The exhibit didn’t tell me how old the boy was when he died, or if any of his other bones were recovered, or how old the bones are, other than that they were found in “sabbie a ghiaie di alluvioni.”
The first thing that struck me about the face is its humanity. We are both homo sapiens, and our kinship is readily apparent. What I see is not a primitive shambling half-man, but a distant cousin who died young, and what I felt was not superiority, but pathos.
Found in the Museo Nazionale della Magna Grecia in Reggio Calabria.
Um. Technically, he’s Homo neanderthalensis, rather than Homo sapiens. The rest of your points are well taken.
Actually he’s H. sapiens neanderthalensis, or so I learned in college.
Whatever the dueling taxonomists call them doesn’t really matter. They were a subbranch of us. With proper clothing, haircuts, etc., I reckon a Neanderthal wouldn’t get a second glance walking down a city street.

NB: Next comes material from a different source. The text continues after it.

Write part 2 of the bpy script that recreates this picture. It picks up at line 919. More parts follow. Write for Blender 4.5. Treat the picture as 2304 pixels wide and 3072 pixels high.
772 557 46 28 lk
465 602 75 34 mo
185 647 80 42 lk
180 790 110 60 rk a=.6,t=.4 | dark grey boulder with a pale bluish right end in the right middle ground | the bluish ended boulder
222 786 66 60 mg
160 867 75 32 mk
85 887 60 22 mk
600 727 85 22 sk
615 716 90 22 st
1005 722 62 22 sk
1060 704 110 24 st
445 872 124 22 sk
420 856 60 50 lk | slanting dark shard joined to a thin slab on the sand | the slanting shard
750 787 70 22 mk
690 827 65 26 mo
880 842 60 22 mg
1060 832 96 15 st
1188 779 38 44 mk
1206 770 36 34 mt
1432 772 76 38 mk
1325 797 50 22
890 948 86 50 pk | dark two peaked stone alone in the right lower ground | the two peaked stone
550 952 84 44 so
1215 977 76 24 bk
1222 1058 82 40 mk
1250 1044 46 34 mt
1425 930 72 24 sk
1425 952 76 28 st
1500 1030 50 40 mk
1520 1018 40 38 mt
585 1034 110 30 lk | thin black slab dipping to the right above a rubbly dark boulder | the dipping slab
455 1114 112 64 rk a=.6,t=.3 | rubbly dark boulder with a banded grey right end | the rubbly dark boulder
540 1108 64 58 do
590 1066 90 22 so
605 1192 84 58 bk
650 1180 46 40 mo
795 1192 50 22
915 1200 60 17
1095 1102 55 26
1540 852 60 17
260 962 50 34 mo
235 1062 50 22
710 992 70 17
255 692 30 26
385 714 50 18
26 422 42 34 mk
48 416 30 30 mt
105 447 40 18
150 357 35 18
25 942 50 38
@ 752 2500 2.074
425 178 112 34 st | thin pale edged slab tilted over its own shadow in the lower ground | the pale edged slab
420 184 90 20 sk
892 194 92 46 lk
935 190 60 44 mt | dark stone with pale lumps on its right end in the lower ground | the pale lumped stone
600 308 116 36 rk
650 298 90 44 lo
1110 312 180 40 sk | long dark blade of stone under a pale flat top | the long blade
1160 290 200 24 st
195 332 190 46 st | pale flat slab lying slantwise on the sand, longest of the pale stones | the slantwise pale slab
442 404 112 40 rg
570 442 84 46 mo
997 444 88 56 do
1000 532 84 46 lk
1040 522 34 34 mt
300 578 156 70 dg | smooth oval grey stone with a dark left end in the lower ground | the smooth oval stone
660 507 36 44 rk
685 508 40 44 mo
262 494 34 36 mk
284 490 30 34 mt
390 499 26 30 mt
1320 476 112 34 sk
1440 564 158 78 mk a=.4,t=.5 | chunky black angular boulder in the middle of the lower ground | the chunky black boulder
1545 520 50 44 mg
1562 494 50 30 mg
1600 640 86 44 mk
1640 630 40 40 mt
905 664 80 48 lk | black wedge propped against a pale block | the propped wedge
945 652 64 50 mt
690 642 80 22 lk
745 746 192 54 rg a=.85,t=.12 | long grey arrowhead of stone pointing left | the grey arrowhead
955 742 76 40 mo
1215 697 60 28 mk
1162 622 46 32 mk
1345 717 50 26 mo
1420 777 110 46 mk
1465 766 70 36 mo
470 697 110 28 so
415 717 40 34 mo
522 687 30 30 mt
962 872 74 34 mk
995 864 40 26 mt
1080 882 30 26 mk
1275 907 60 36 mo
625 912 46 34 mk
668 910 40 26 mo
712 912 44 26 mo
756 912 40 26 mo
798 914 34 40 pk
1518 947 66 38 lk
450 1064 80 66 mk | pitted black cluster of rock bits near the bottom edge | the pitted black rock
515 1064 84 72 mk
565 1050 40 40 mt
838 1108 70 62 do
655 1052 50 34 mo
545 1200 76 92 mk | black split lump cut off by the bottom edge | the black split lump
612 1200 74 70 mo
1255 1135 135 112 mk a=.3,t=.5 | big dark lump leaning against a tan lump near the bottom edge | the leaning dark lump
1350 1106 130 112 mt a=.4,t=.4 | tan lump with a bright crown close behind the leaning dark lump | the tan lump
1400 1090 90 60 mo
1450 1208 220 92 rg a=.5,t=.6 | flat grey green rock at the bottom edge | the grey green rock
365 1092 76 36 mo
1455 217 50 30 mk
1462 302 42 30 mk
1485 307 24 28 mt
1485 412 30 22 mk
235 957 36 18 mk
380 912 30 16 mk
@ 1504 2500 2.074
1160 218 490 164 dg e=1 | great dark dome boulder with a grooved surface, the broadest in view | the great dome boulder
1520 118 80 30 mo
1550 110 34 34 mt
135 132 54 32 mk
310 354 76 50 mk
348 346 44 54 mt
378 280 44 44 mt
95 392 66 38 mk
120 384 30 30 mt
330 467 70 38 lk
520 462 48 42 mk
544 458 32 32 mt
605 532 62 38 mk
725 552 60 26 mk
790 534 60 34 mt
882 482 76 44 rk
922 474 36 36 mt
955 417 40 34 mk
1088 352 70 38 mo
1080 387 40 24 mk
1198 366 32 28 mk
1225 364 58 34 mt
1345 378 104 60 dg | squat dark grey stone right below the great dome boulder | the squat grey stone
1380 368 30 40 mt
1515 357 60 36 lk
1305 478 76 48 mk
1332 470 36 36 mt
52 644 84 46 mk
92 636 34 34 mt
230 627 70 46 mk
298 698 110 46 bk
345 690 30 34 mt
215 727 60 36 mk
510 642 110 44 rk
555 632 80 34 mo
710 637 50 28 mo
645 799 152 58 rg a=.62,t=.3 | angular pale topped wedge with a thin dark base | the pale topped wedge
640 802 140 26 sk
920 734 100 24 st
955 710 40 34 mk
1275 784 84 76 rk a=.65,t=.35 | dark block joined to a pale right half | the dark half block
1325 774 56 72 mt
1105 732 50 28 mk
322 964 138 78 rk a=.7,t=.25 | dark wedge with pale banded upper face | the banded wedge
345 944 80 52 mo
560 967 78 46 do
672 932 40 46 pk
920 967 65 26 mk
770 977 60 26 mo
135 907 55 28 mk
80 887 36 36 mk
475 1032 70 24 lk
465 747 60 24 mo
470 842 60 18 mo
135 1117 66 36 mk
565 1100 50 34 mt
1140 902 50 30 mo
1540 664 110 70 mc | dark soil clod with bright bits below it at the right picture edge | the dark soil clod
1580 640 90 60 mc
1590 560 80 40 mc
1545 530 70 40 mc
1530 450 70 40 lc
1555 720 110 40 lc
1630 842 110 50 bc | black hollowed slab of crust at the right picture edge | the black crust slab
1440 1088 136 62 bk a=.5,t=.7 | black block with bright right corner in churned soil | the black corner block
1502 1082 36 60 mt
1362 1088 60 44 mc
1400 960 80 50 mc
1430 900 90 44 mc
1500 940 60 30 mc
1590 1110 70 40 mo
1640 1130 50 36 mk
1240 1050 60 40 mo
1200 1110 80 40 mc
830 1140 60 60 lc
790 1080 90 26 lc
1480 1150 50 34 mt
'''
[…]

I would certainly put more weight in your college education than in Wikipedia, so I cede the point to you. 🙂
-JRS
The more we study these things, the more we find that our historic preconceptions – which, at least in the Eurocentric world, seem to be comparatively recent inventions, if David Graeber & his sources are correct – are just flat-out wrong. It stands to reason that beings that have brains pretty much just like ours in terms of complexity would develop much richer societies than later cultures with a need to “prove” their superiority would give them credit for. And, as some evidence suggests, much more equitable societies as well.